• **WHAT THIS TASK INVOLVES**:
Reproduce every line of the listing as written, apart from the pictures.

• **INFORMATION SUPPLIED**:
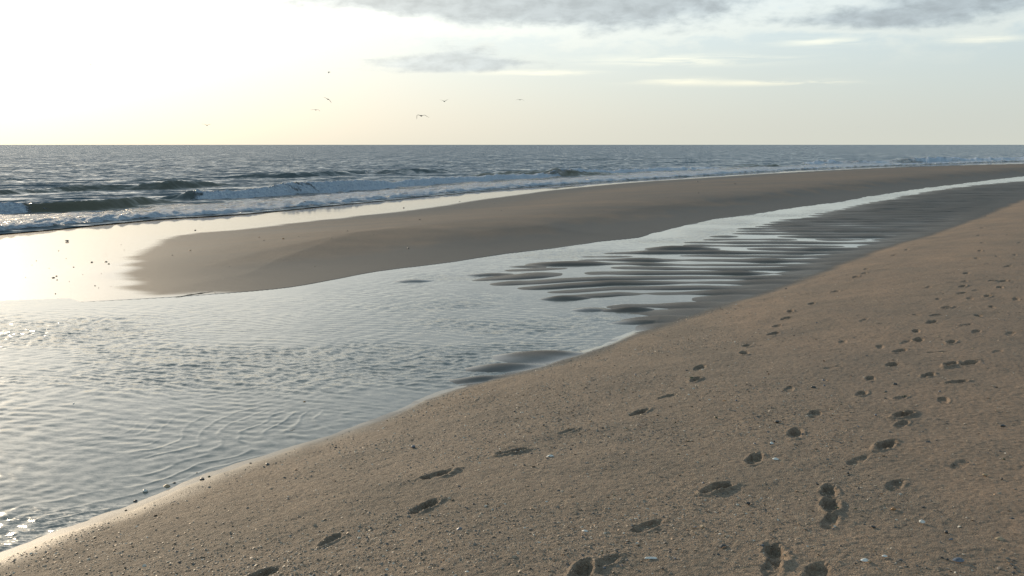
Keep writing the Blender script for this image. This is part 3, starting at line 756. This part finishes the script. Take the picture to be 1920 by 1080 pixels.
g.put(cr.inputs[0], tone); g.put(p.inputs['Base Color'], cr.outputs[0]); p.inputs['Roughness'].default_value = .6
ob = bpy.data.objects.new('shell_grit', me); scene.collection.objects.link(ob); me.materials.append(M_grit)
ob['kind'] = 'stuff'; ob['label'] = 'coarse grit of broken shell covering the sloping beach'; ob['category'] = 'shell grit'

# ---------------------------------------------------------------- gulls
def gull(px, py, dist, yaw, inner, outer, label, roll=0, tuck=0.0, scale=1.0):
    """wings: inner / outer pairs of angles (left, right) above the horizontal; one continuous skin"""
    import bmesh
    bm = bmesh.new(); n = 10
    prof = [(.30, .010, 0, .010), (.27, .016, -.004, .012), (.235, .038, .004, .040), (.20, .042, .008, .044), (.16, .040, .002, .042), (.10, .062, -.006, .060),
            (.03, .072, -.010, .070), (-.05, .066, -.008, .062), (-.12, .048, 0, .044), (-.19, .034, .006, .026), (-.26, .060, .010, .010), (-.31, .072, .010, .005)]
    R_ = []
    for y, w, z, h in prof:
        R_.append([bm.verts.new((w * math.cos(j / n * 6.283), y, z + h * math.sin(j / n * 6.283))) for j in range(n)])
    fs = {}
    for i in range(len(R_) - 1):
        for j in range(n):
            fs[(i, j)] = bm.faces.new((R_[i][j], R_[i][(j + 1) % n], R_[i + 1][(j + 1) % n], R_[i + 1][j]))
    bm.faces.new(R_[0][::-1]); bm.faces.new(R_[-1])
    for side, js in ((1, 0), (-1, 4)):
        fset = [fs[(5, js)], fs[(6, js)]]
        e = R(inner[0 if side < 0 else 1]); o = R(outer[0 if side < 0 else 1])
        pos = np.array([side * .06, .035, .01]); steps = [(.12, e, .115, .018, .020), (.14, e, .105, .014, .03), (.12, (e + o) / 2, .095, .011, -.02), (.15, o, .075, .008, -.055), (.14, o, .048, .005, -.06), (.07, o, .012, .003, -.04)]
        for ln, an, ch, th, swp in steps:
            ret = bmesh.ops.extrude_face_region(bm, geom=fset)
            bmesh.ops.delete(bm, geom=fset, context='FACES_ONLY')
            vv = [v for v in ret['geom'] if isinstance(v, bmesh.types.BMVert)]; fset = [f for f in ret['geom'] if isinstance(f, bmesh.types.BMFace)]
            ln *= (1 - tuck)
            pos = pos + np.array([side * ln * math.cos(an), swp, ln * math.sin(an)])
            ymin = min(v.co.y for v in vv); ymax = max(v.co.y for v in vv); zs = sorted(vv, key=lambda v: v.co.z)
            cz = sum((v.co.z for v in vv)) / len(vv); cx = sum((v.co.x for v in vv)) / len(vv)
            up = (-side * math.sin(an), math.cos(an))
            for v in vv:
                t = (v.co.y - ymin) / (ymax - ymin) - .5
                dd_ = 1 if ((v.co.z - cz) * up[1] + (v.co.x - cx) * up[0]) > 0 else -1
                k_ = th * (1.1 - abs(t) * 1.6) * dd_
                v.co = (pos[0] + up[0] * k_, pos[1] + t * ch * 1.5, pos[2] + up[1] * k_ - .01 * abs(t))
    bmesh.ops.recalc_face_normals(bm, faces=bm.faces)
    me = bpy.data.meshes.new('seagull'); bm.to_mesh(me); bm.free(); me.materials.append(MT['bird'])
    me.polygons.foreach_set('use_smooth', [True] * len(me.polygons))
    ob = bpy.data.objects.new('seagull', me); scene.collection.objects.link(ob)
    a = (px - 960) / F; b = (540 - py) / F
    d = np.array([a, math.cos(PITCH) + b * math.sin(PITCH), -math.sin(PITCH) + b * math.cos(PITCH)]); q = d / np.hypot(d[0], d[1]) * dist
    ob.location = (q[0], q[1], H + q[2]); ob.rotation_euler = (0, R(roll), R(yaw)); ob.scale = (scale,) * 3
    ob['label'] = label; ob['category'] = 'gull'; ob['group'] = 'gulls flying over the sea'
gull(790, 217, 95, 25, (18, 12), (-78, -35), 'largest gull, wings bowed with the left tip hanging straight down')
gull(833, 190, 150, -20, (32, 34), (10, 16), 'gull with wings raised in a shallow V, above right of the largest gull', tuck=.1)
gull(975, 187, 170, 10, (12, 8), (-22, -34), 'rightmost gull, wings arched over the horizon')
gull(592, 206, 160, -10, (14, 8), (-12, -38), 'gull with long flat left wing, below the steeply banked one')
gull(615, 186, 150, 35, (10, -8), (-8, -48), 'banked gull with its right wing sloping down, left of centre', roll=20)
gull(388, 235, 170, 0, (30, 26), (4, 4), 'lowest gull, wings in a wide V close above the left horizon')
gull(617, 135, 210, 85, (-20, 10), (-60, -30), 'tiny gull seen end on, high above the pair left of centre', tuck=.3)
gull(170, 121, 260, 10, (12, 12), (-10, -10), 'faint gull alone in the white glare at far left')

• **RESPONSE**:
Keep writing the Blender script for this image. This is part 3, starting at line 756. This part finishes the script. Take the picture to be 1920 by 1080 pixels.
g.put(cr.inputs[0], tone); g.put(p.inputs['Base Color'], cr.outputs[0]); p.inputs['Roughness'].default_value = .6
ob = bpy.data.objects.new('shell_grit', me); scene.collection.objects.link(ob); me.materials.append(M_grit)
ob['kind'] = 'stuff'; ob['label'] = 'coarse grit of broken shell covering the sloping beach'; ob['category'] = 'shell grit'

# ---------------------------------------------------------------- gulls
def gull(px, py, dist, yaw, inner, outer, label, roll=0, tuck=0.0, scale=1.0):
    """wings: inner / outer pairs of angles (left, right) above the horizontal; one continuous skin"""
    import bmesh
    bm = bmesh.new(); n = 10
    prof = [(.30, .010, 0, .010), (.27, .016, -.004, .012), (.235, .038, .004, .040), (.20, .042, .008, .044), (.16, .040, .002, .042), (.10, .062, -.006, .060),
            (.03, .072, -.010, .070), (-.05, .066, -.008, .062), (-.12, .048, 0, .044), (-.19, .034, .006, .026), (-.26, .060, .010, .010), (-.31, .072, .010, .005)]
    R_ = []
    for y, w, z, h in prof:
        R_.append([bm.verts.new((w * math.cos(j / n * 6.283), y, z + h * math.sin(j / n * 6.283))) for j in range(n)])
    fs = {}
    for i in range(len(R_) - 1):
        for j in range(n):
            fs[(i, j)] = bm.faces.new((R_[i][j], R_[i][(j + 1) % n], R_[i + 1][(j + 1) % n], R_[i + 1][j]))
    bm.faces.new(R_[0][::-1]); bm.faces.new(R_[-1])
    for side, js in ((1, 0), (-1, 4)):
        fset = [fs[(5, js)], fs[(6, js)]]
        e = R(inner[0 if side < 0 else 1]); o = R(outer[0 if side < 0 else 1])
        pos = np.array([side * .06, .035, .01]); steps = [(.12, e, .115, .018, .020), (.14, e, .105, .014, .03), (.12, (e + o) / 2, .095, .011, -.02), (.15, o, .075, .008, -.055), (.14, o, .048, .005, -.06), (.07, o, .012, .003, -.04)]
        for ln, an, ch, th, swp in steps:
            ret = bmesh.ops.extrude_face_region(bm, geom=fset)
            bmesh.ops.delete(bm, geom=fset, context='FACES_ONLY')
            vv = [v for v in ret['geom'] if isinstance(v, bmesh.types.BMVert)]; fset = [f for f in ret['geom'] if isinstance(f, bmesh.types.BMFace)]
            ln *= (1 - tuck)
            pos = pos + np.array([side * ln * math.cos(an), swp, ln * math.sin(an)])
            ymin = min(v.co.y for v in vv); ymax = max(v.co.y for v in vv); zs = sorted(vv, key=lambda v: v.co.z)
            cz = sum((v.co.z for v in vv)) / len(vv); cx = sum((v.co.x for v in vv)) / len(vv)
            up = (-side * math.sin(an), math.cos(an))
            for v in vv:
                t = (v.co.y - ymin) / (ymax - ymin) - .5
                dd_ = 1 if ((v.co.z - cz) * up[1] + (v.co.x - cx) * up[0]) > 0 else -1
                k_ = th * (1.1 - abs(t) * 1.6) * dd_
                v.co = (pos[0] + up[0] * k_, pos[1] + t * ch * 1.5, pos[2] + up[1] * k_ - .01 * abs(t))
    bmesh.ops.recalc_face_normals(bm, faces=bm.faces)
    me = bpy.data.meshes.new('seagull'); bm.to_mesh(me); bm.free(); me.materials.append(MT['bird'])
    me.polygons.foreach_set('use_smooth', [True] * len(me.polygons))
    ob = bpy.data.objects.new('seagull', me); scene.collection.objects.link(ob)
    a = (px - 960) / F; b = (540 - py) / F
    d = np.array([a, math.cos(PITCH) + b * math.sin(PITCH), -math.sin(PITCH) + b * math.cos(PITCH)]); q = d / np.hypot(d[0], d[1]) * dist
    ob.location = (q[0], q[1], H + q[2]); ob.rotation_euler = (0, R(roll), R(yaw)); ob.scale = (scale,) * 3
    ob['label'] = label; ob['category'] = 'gull'; ob['group'] = 'gulls flying over the sea'
gull(790, 217, 95, 25, (18, 12), (-78, -35), 'largest gull, wings bowed with the left tip hanging straight down')
gull(833, 190, 150, -20, (32, 34), (10, 16), 'gull with wings raised in a shallow V, above right of the largest gull', tuck=.1)
gull(975, 187, 170, 10, (12, 8), (-22, -34), 'rightmost gull, wings arched over the horizon')
gull(592, 206, 160, -10, (14, 8), (-12, -38), 'gull with long flat left wing, below the steeply banked one')
gull(615, 186, 150, 35, (10, -8), (-8, -48), 'banked gull with its right wing sloping down, left of centre', roll=20)
gull(388, 235, 170, 0, (30, 26), (4, 4), 'lowest gull, wings in a wide V close above the left horizon')
gull(617, 135, 210, 85, (-20, 10), (-60, -30), 'tiny gull seen end on, high above the pair left of centre', tuck=.3)
gull(170, 121, 260, 10, (12, 12), (-10, -10), 'faint gull alone in the white glare at far left')